The NHRC boss said a code of conduct is therefore not only important but a necessity for the GPF.

He said the code of conduct is a document to be owned by the GPF and the NHRC only provides support in developing it and training their officers on the code of conduct and providing copies for the GPF.

He said the police as protectors of the law have both a legal duty as a moral obligation to uphold human rights standards and act strictly in accordance with the law and the spirit of national, regional and international human rights laws, standards, frameworks and obligations.

Ebrima Bah, assistant Inspector General of Police, said these two documents are very timely in that their promulgation coincides with the Gambia having emerged from a very difficult period in terms of respect and protection of human rights.
“Given the pivotal role of law enforcement in the safeguard of individual civil liberties, the constitution of the Gambia empowers the Gambia Police Force to maintain law and order and whenever these right are encroached upon by other people, the police force is required to investigate and make sure those found wanting are duly punished for their transgression in respect of criminal matter.
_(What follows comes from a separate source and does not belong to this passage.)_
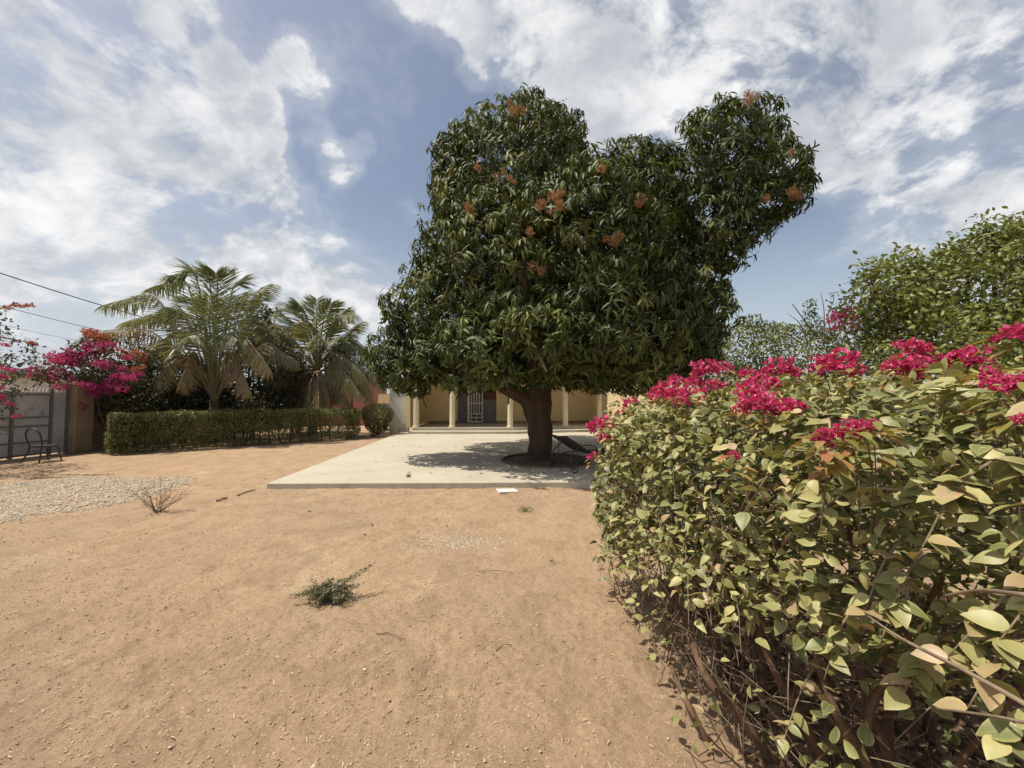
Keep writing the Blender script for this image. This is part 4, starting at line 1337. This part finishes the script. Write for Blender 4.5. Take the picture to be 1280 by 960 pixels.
lo = [px_lobe(-60, 450, 8.6, 70, 50), px_lobe(-20, 470, 8.4, 28, 34), px_lobe(-110, 500, 8.2, 80, 70), px_lobe(-90, 400, 8.6, 60, 40), (Vector((-14.3, 9.0, 3.3)), (1.1, 1.7, 0.7)), (Vector((-13.9, 7.2, 3.0)), (1.2, 1.5, 0.8))]
b2 = shrub('bougainvillea', (-12.7, 8.4, 0), lo, 6000, 0.09, M['dark_leaf'], T_OVAL, 'pink flowering bougainvillea branches reaching in at the left edge', 'bougainvillea', 'bougainvilleas along the boundary wall', stems=6, tlo=0.35, thi=1.1, rough=0.35)
for px, py, s_ in ((4, 448, 0.45), (12, 460, 0.4), (2, 470, 0.5), (10, 478, 0.4), (24, 455, 0.32), (5, 490, 0.4), (3, 505, 0.5), (14, 512, 0.42), (22, 518, 0.35), (-12, 500, 0.6), (-10, 455, 0.6), (-20, 430, 0.6), (6, 436, 0.35)):
    put_cluster(CL_P, at(px - 4 + random.gauss(0, 4), py + random.gauss(0, 6), 8.0), s_ * random.uniform(0.5, 0.85), b2)
for pts, cl in (([(-60, 400), (-10, 388), (18, 382), (38, 382)], [(20, 382), (30, 383), (10, 385), (38, 383)]), ([(-60, 410), (0, 421), (25, 426), (44, 430)], [(38, 430), (42, 430)])):
    p = spline([at(x, y, 8.2) for x, y in pts], 20)
    MB().tube(p, list(np.linspace(0.02, 0.005, 21)), 5).build('branch', M['stem'], b2)
    n = 70
    P_ = np.array([list(p[min(20, int(random.random() * 21))]) for _ in range(n)]) + rng.normal(size=(n, 3)) * 0.03
    d = unit(rng.normal(size=(n, 3)))
    o = leaf_obj('branch_leaves', P_, d, np.tile([0, 0, 1.0], (n, 1)), 0.07 * np.ones(n), 0.5 + 0.4 * rng.random(n), T_OVAL, M['dark_leaf'], b2)
    o['kind'] = 'stuff'
    for q in cl:
        put_cluster(CL_O, at(q[0], q[1], 8.15), 0.24, b2)
lo = [px_lobe(312, 440, 16.2, 26, 16), px_lobe(350, 425, 16.6, 18, 14)]
b3 = shrub('bougainvillea', (lo[0][0].x, 16.4, 0), lo, 1200, 0.10, M['dark_leaf'], T_OVAL, 'coral flowered bougainvillea tangled between the two palms', 'bougainvillea', 'bougainvilleas along the boundary wall', stems=4, tlo=0.4, rough=0.35)
for px, py, s_ in ((310, 436, 0.6), (318, 440, 0.7), (330, 434, 0.5), (325, 446, 0.6), (300, 442, 0.5)):
    put_cluster(CL_O, at(px, py, 15.5), s_, b3)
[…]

Civil matters are equally taken up by private legal practitioners in civil proceedings to ensure the rule of law prevails,” he highlighted.

He added that these two documents will undoubtedly facilitate the performance of the police officers in their day to day operations and policing of public assemblies.
“It is my sincere hope that the participants here will critically scrutinise both documents and proffer relevant inputs to further enrich it. Upon its adoption, I am confident that they will be very good references for officers across the strategic, operational and tactical levels of Gambia Police Force,” he added.

Bah called on the civil society and development partners to emulate the NHRC and join him in his efforts to transform the Gambia Police Force into professional law enforcement entity that all Gambians can be proud of.